Otro ideal: vivir en un mundo totalmente connotado sexualmente, pero no alterarse por ello. Como si la castidad hubiera hecho su trabajo, anulando ese deseo otrora lesivo.

LA PEOR VERSIÓN DE SÍ MISMO

El protagonista de ‘La sonata a Kreutzer’ es un poco todos los hombres o, cuando menos, la peor versión de Tolstói, que explosionó en la ficción para no hacerlo quizá en la realidad. «…nosotros no hacemos más que mentir al hablar de la elevación de nuestros sentimientos, pero que no buscamos más que la posesión de su cuerpo, y que por esa causa le perdonamos todas sus ignominias pero no un traje de mal gusto y de mal corte».

Hay una confesión terrible del asesino, en el momento de asestar la letal cuchillada, en presencia del supuesto amante y con los hijos de fondo: «Decir que en los arrebatos de furor no sabe uno lo que hace es una sandez, es falso». El personaje ideado por Tolstói, creíble como si fuera de carne y hueso, sabía lo que hacía y quería hacerlo. Aunque al instante se arrepintió y sacó el puñal como si fuera posible deshacer la acción. Pensó mucho en ese momento, dice el personaje, durante su «revolución moral» en la cárcel.

Quizá Tolstói no haya envejecido bien, aunque el tema no pueda ser, por desgracia, más actual. A menudo nos planteamos, con dolor, el porqué de otra muerte inocente más. Tolstói parece indicarnos —con sutileza en la novela y con letras grandes en sus explicaciones posteriores— que hay dos caminos que tomar. El del vicio o el de la virtud. Y que llegar demasiado lejos por el primero puede conducir a la aberración moral de matar a una mujer, con los capítulos previos del maltrato en sus diversas formas.

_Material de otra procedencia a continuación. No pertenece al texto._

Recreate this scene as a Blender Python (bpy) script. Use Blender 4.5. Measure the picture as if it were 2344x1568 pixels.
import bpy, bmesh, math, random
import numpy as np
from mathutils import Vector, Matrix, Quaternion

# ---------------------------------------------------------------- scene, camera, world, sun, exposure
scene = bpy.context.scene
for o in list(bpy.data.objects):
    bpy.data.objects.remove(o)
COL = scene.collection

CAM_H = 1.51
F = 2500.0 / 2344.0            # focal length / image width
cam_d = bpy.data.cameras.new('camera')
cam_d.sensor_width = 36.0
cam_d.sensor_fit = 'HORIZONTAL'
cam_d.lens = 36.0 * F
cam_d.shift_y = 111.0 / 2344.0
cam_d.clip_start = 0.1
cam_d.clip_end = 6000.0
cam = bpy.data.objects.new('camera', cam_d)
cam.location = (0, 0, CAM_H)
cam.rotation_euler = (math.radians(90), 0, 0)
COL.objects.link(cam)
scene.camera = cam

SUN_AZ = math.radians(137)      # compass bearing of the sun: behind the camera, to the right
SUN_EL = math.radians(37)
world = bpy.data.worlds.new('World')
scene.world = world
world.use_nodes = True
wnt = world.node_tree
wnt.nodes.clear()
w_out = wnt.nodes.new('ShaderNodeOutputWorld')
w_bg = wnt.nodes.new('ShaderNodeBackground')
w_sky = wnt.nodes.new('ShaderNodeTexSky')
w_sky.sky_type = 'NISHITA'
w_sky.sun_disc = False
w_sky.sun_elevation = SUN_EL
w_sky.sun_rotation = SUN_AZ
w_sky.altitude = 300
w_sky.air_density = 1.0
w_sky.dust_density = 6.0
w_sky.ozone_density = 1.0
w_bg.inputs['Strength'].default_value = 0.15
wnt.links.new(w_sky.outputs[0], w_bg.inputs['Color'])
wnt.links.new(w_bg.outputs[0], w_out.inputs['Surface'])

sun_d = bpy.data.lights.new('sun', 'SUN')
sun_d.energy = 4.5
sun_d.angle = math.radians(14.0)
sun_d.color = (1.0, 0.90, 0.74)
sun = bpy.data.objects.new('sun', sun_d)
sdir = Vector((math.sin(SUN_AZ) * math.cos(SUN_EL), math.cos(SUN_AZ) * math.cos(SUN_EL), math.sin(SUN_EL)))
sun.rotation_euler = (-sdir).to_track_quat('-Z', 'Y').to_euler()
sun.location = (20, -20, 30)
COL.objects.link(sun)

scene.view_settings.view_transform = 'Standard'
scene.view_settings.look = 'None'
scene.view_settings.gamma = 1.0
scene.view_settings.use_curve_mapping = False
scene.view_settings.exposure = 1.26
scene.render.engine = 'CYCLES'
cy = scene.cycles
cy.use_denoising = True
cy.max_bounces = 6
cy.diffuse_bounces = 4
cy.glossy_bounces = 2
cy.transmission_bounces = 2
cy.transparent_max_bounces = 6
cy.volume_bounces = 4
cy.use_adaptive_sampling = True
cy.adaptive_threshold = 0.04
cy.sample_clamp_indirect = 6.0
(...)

Cuando se habla de educación para evitar crímenes abyectos como el cometido contra Laura Luelmo o Marta de Castillo, así como los modus operandi de las distintas ‘manadas’, quizá no estaría de más pensar también en la educación moral, esa que no está tanto en los libros de texto como dentro de nosotros, en nuestra conciencia, en esa cosa tan pasada de moda llamada alma y que Tolstói encontró en el ejemplo de Cristo.